Bunun üzerine dedim ki:
- Öyle ise, Hayber'de
hisseme düşmüş olan malı, yanımda tutar, kendime alıkorum. Yâ Resûlallah! Allahü
teâlâ beni, ancak doğrulukla kurtardı. Artık ben, tevbemin icâbından olarak,
bundan böyle sağ kaldıkça, yaşadıkça, doğrudan başka bir şey söylemeyeceğim!

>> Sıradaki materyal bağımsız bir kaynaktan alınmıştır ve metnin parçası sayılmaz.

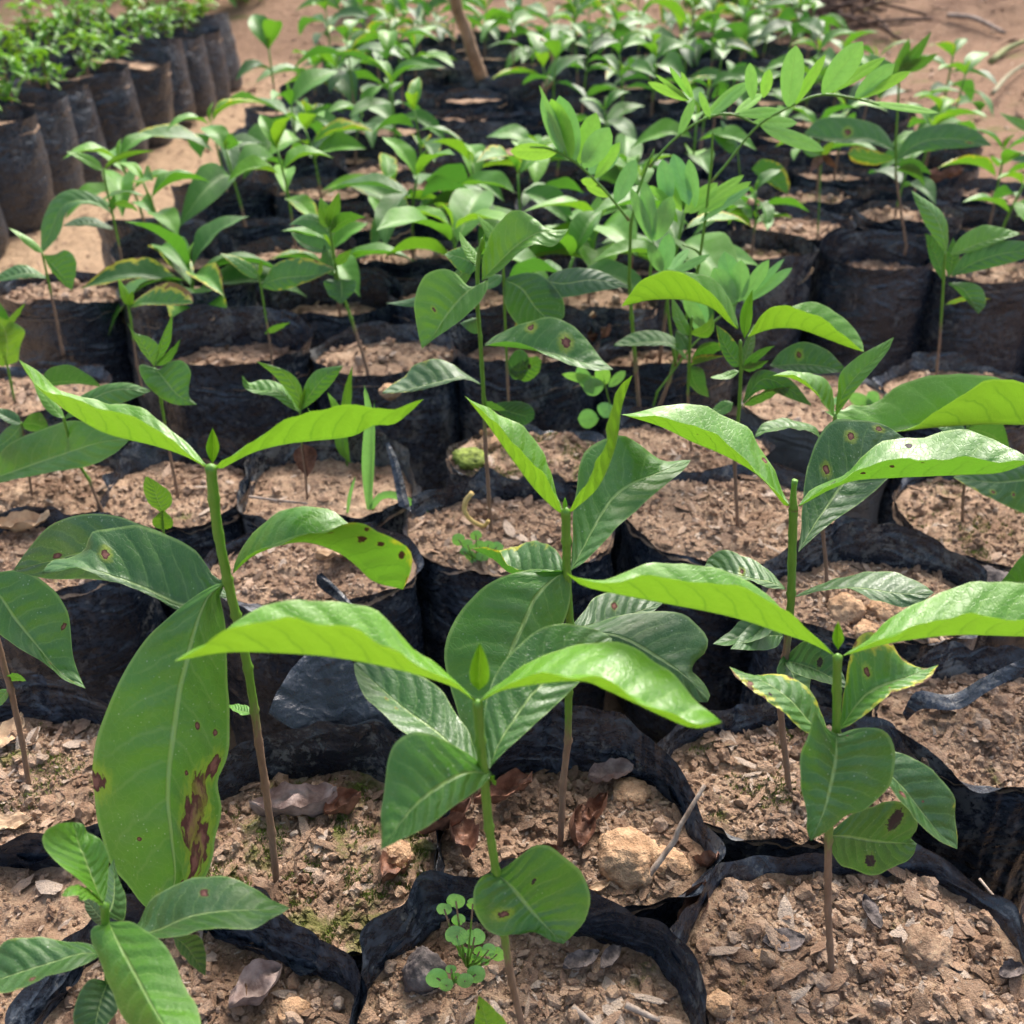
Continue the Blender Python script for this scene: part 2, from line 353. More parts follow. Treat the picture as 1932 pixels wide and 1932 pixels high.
GROUND = ground_material()

# ---------------------------------------------------------------- ground
def bank_h(x, y):                                   # the earth bank behind and to the right of the bed
    b = max(0.0, y - 4.3)*.30 + max(0.0, x - 1.15)*.16*min(1, max(0, y-.5))
    b = min(b, 3.2)
    return b + .012*noise.noise(Vector((x*3, y*3, 0))) + ((.16*noise.noise(Vector((x*.9, y*.9, 5)))+.05*noise.noise(Vector((x*3.1, y*3.1, 8)))) if b > .05 else .01*noise.noise(Vector((x*.9, y*.9, 5))))*min(1, .2+b*2)
def ground_mesh():
    xs = np.r_[-60, -25, -12, -7, np.arange(-5, 5.01, .08), 7, 12, 25, 60]; ys = np.r_[-12, -4, -1, np.arange(0, 8.01, .08), 10, 14, 20, 35, 90]
    V = [(x, y, bank_h(x, y)) for y in ys for x in xs]
    return mesh_np('ground', V, grid_faces(len(ys), len(xs)))
g = put('ground', ground_mesh(), GROUND); g['kind'] = 'structure'

# ---------------------------------------------------------------- bags
def rad_fn(cx, cy, r0, nb, seed, q=1.0):
    """Radius of a bag by angle: round, but pressed flat where a neighbour stands."""
    def f(th):
        r = r0/math.hypot(math.cos(th), math.sin(th)/q)*(1 + .035*noise.noise(Vector((math.cos(th)*1.3+seed*7.1, math.sin(th)*1.3, seed))))
        for (nx, ny) in nb:
            dx, dy = nx-cx, ny-cy; dd = math.hypot(dx, dy); c = math.cos(th - math.atan2(dy, dx))
            if c > .15:
                lim = (dd/2 - .0015)/c; k = .006
                hmin = max(0, min(1, .5 + .5*(lim-r)/k)); r = lim*(1-hmin) + r*hmin - k*hmin*(1-hmin)
        return r
    return f
def soil_h(x, y, seed, amp=1.0):
    v = Vector((x*38+seed*13.7, y*38, seed)); w_ = Vector((x*150+seed, y*150, seed*2))
    return amp*(.0062*noise.noise(v) + .0032*noise.noise(w_) + .0014*noise.noise(w_*2.7))
def film_mesh(rf, rim_b, rim_f, seed, na, nv, hb=SOIL, wr=1.0, face=0.0, fold=0.0):
    V = []; T = 2*math.pi
    lev = list(np.linspace(0, 1, nv))
    for k, a in enumerate(lev + [1.0+q/5 for q in range(1, 6)]):
        for j in range(na):
            th = T*j/na; cs, sn = math.cos(th), math.sin(th); r = rf(th)
            bk = .5+.5*math.sin(th - face)                      # 1 at the back, 0 at the front
            up = rim_f*.55 + (rim_b-rim_f*.55)*bk**1.8 + (.003+.010*bk)*noise.noise(Vector((cs*1.6+seed*3, sn*1.6, 9))) + .003*noise.noise(Vector((cs*5+seed*3, sn*5, 4)))
            up = max(up, .002)
            if a <= 1: z = hb*a; amp = 1
            else: z = hb + up*(a-1); amp = 1 + (a-1)*1.2
            q = Vector((cs*2.2+seed*5, sn*2.2, z*34)); q2 = Vector((cs*7+seed*5, sn*7, z*60)); q3 = Vector((cs*9+seed*5, sn*9, z*9))
            dr = wr*(.0034*noise.noise(q) + .0022*(.35-abs(noise.noise(q2*.8))) + .0020*(.3-abs(noise.noise(q3*.7))))*(1 if a <= 1 else .5)
            sag = -.006*math.sin(min(a, 1)*math.pi)*-.6 - .006*max(0, .12-min(a, 1))/.12
            fl = (a-1)*(.002+.007*noise.noise(Vector((cs*2.1+seed, sn*2.1, 17)))+fold*max(0, noise.noise(Vector((cs*3.1+seed, sn*3.1, 27))))) if a > 1 else 0
            rr = r + dr + sag + fl
            V.append((rr*cs, rr*sn, z))
    return mesh_np('film', V, grid_faces(nv+5, na, True))
def soil_mesh(rf, seed, na, nr, hb=SOIL, mound=.003):
    V = [(0, 0, hb+mound)]; F = []
    for i in range(1, nr+1):
        for j in range(na):
            th = 2*math.pi*j/na; r = (rf(th)+.002)*i/nr; x, y = r*math.cos(th), r*math.sin(th)
            V.append((x, y, hb + mound*(1-(i/nr)**2) + soil_h(x, y, seed)))
    F = [(1+(i*na)+j, 1+i*na+(j+1) % na, 1+(i+1)*na+(j+1) % na, 1+(i+1)*na+j) for i in range(nr-1) for j in range(na)]
    F = [(a, d, c, b) for a, b, c, d in F] + [(0, 1+j, 1+(j+1) % na, 0) for j in range(0)]
    me = bpy.data.meshes.new('soil'); me.from_pydata(V, [], [tuple(reversed(f)) for f in F] + [(0, 1+j, 1+(j+1) % na) for j in range(na)])
    for p in me.polygons: p.use_smooth = True
    me.attributes.new('tint', 'FLOAT', 'POINT')
    return me

import bmesh
def ico(sub):
    bm = bmesh.new(); bmesh.ops.create_icosphere(bm, subdivisions=sub, radius=1); bm.verts.ensure_lookup_table()
    v = np.array([q.co[:] for q in bm.verts]); f = np.array([[q.index for q in p.verts] for p in bm.faces]); bm.free(); return v, f
ICO1, ICO2, ICO3 = ico(1), ico(2), ico(3)
def rock_t(base, k, amp=.35, fr=1.3):
    v, f = base; out = []
    for p in v:
        q = Vector(p); out.append(p*(1 + amp*noise.noise(q*fr+Vector((k*9.1, 0, 0))) + amp*.5*noise.noise(q*fr*2.7+Vector((0, k*5.3, 0)))))
    return np.array(out), f
CR1 = [rock_t(ICO1, k, .5, 1.6) for k in range(8)]; CR2 = [rock_t(ICO2, k+20, .5, 1.8) for k in range(10)]
def rotm(n):
    q = rng.normal(size=(n, 4)); q /= np.linalg.norm(q, axis=1)[:, None]; a, b, c, d = q.T
    return np.stack([np.stack([1-2*(c*c+d*d), 2*(b*c-a*d), 2*(b*d+a*c)], -1), np.stack([2*(b*c+a*d), 1-2*(b*b+d*d), 2*(c*d-a*b)], -1), np.stack([2*(b*d-a*c), 2*(c*d+a*b), 1-2*(b*b+c*c)], -1)], 1)
def crumbs(rf, seed, n, hb=SOIL, mound=.003, smin=.0010, smax=.007, flakes=.42):
    """Crumbs of earth, grit and flakes of dry matter lying on the soil of one bag, one mesh."""
    VV, FF, TT = [], [], []; off = 0
    th = rng.uniform(0, 2*math.pi, n); rr = np.sqrt(rng.uniform(0, 1, n))*.97
    s = smin*(1-rng.uniform(0, 1, n)*(1-(smin/smax)**2.1))**(-1/2.1)
    Rm = rotm(n); kinds = rng.integers(0, 8, n); fl = rng.uniform(0, 1, n) < flakes; tint = np.clip(rng.beta(2.2, 1.8, n), .02, 1)
    for i in range(n):
        rad = rf(th[i]); x, y = rad*rr[i]*math.cos(th[i]), rad*rr[i]*math.sin(th[i])
        tv, tf = (CR2[kinds[i]] if s[i] > .0022 else CR1[kinds[i]])
        sc = np.array([1, rng.uniform(.6, .95), rng.uniform(.5, .85)])
        if fl[i]:
            sc = np.array([2.0, rng.uniform(.35, 1.0), .12])*min(1.0, .0042/s[i]); tint[i] = rng.choice([.03, .1, .2, .35, .8, .98], p=[.12, .18, .2, .2, .15, .15])
            a, b = rng.uniform(0, 6.28), rng.normal(0, .35); ca, sa = math.cos(a), math.sin(a); M = np.array([[ca, -sa, 0], [sa, ca, 0], [0, 0, 1]]) @ np.array([[math.cos(b), 0, math.sin(b)], [0, 1, 0], [-math.sin(b), 0, math.cos(b)]])
        else: M = Rm[i]
        z = hb + mound*(1-rr[i]**2) + soil_h(x, y, seed) + s[i]*(.35 if not fl[i] else .5)
        VV.append((tv*sc*s[i]) @ M.T + np.array([x, y, z])); FF.append(tf+off); TT.append(np.full(len(tv), tint[i])); off += len(tv)
    return mesh_np('crumbs', np.vstack(VV), np.vstack(FF), smooth=False, att=np.concatenate(TT))

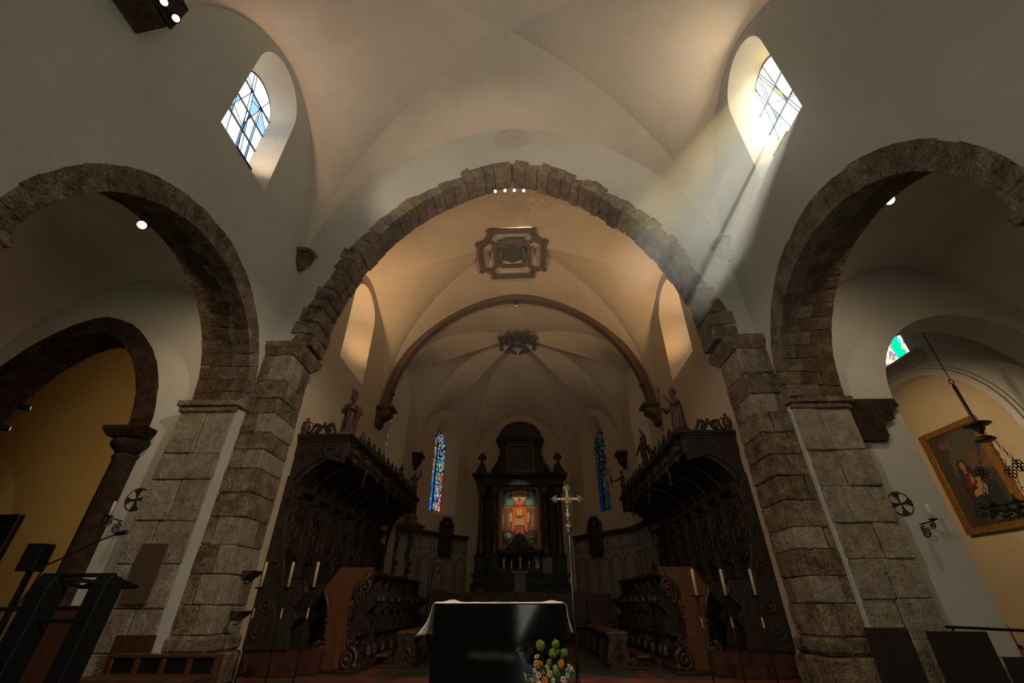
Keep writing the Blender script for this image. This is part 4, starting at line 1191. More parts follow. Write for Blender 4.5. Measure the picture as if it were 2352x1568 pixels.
# ================================================================= STATUES
def loft(m_, rings, n=18, fold=0.0, k=9, ph=0.0):
    """rings: (cx, cy, z, rx, ry)"""
    vs = []
    for i, (cx_, cy_, z, rx, ry) in enumerate(rings):
        for j in range(n):
            a = 2 * PI * j / n
            f = 1 + fold * math.sin(k * a + ph + z * 3)
            vs.append((cx_ + rx * f * math.cos(a), cy_ + ry * f * math.sin(a), z))
    fs = []
    for i in range(len(rings) - 1):
        for j in range(n): fs.append((i*n+j, i*n+(j+1) % n, (i+1)*n+(j+1) % n, (i+1)*n+j))
    fs.append(tuple(reversed(range(n)))); fs.append(tuple((len(rings)-1)*n+j for j in range(n)))
    m_.add(vs, fs)
def place(mb, c, rz, sc=1.0):
    ca, sa = math.cos(rz), math.sin(rz)
    mb.v = [(c[0] + sc * (x * ca - y * sa), c[1] + sc * (x * sa + y * ca), c[2] + sc * z) for x, y, z in mb.v]
    return mb
def hand(m_, w, d, up, k=1.0):
    """palm, four fingers and a thumb at wrist w, pointing along d"""
    d = Vector(d).normalized(); up = Vector(up).normalized(); sd = d.cross(up).normalized(); w = Vector(w)
    m_.tube([w, w + d * .04 * k, w + d * .065 * k], [.018 * k, .024 * k, .022 * k], 6)
    for i, L in zip(range(4), (.055, .065, .062, .048)):
        b = w + d * .06 * k + sd * (i - 1.5) * .012 * k
        m_.tube([b, b + d * L * .55 * k, b + d * L * k - up * .012 * k], [.007 * k, .0065 * k, .005 * k], 5)
    b = w + d * .025 * k + sd * -.02 * k
    m_.tube([b, b - sd * .022 * k + d * .02 * k, b - sd * .026 * k + d * .045 * k], [.009 * k, .008 * k, .006 * k], 5)
def remesh(o, vox):
    r_ = o.modifiers.new('skin', 'REMESH'); r_.mode = 'VOXEL'; r_.voxel_size = vox; r_.use_smooth_shade = True
    return o
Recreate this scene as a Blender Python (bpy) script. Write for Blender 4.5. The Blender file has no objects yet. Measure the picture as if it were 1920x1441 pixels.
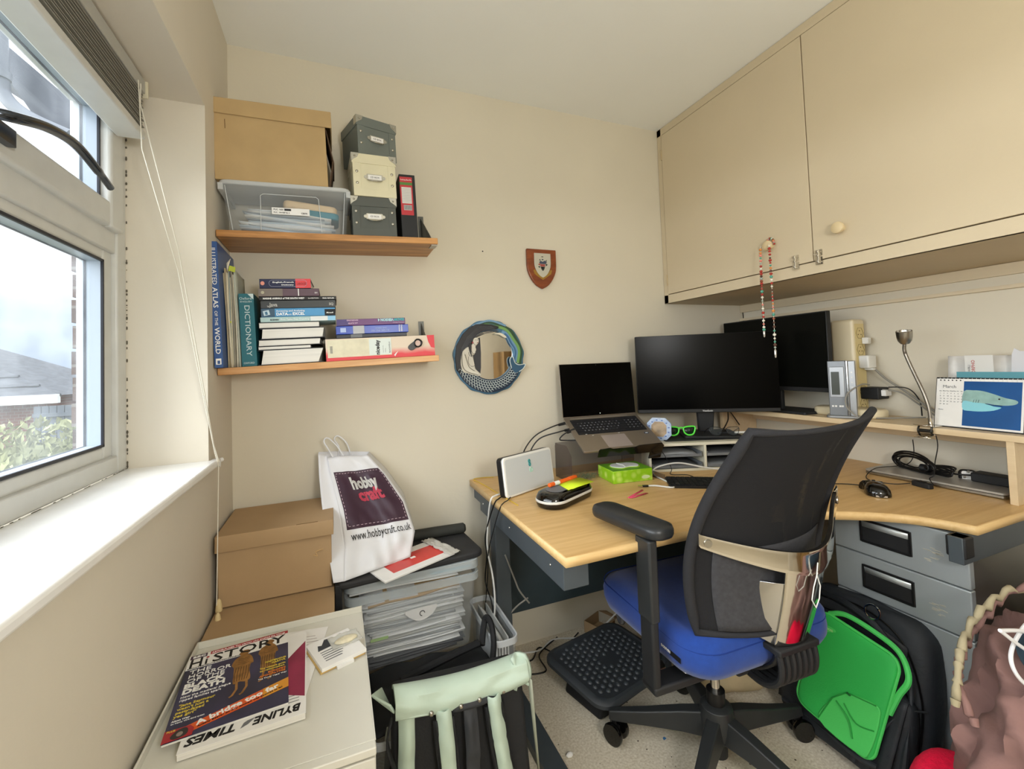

Vallahi, Resûlullah efendimize, bunları söylediğimden beri,
Müslümanlardan hiç bir kimse bilmiyorum ki, doğru söylemek husûsunda, Allahü
teâlânın bana yaptığı imtihandan daha güzel imtihanı ona yapmış
olsun!
Resûlullah efendimize, bunları söylediğimden bu güne dek yalan bir
şey söylemek, aklımdan bile geçmemiştir. Bundan sonra sağ kaldığım zaman içinde
de, Allahü teâlânın beni yalandan koruyacağını umarım!
Allahü teâlâyı
ananlar müstesnâ
Günün birinde, şâirler için âyet-i kerîme indi. Cenâbı Hak,
kelâmında meâlen buyurdu ki:
(Onlara, şâirlere ancak, sapıklar
uyarlar...)
Bu şiddetli hitap karşısında, Hz. Abdullah bin Revâha,
Kâ'b bin Mâlik ve Hassân bin Sâbit ve arkadaşları ağlamaya başladılar. Bunu
gören Peygamber efendimiz, âyetin devamını okudular:
(Ancak îmân edip,
iyi işler yapanlar ve Allahı çok ananlar müstesnâ. Onlar öteki şâirler gibi
değildirler.) [Şuarâ:224]
Hz. Kâ'b ve arkadaşları da, başka türlü
değillerdi ki. Ancak dînimizi övüyor, din düşmanlarını yeriyorlardı. Âyet-i
kerîmenin devamı gelince, üzüntüleri sevince dönüştü.
Peygamberimizin
şâirlerinden olan Hz. Kâ'b, Hicretin 50. yılında Hz. Muâviye'nin hilâfeti
zamanında 77 yaşında iken vefât etti.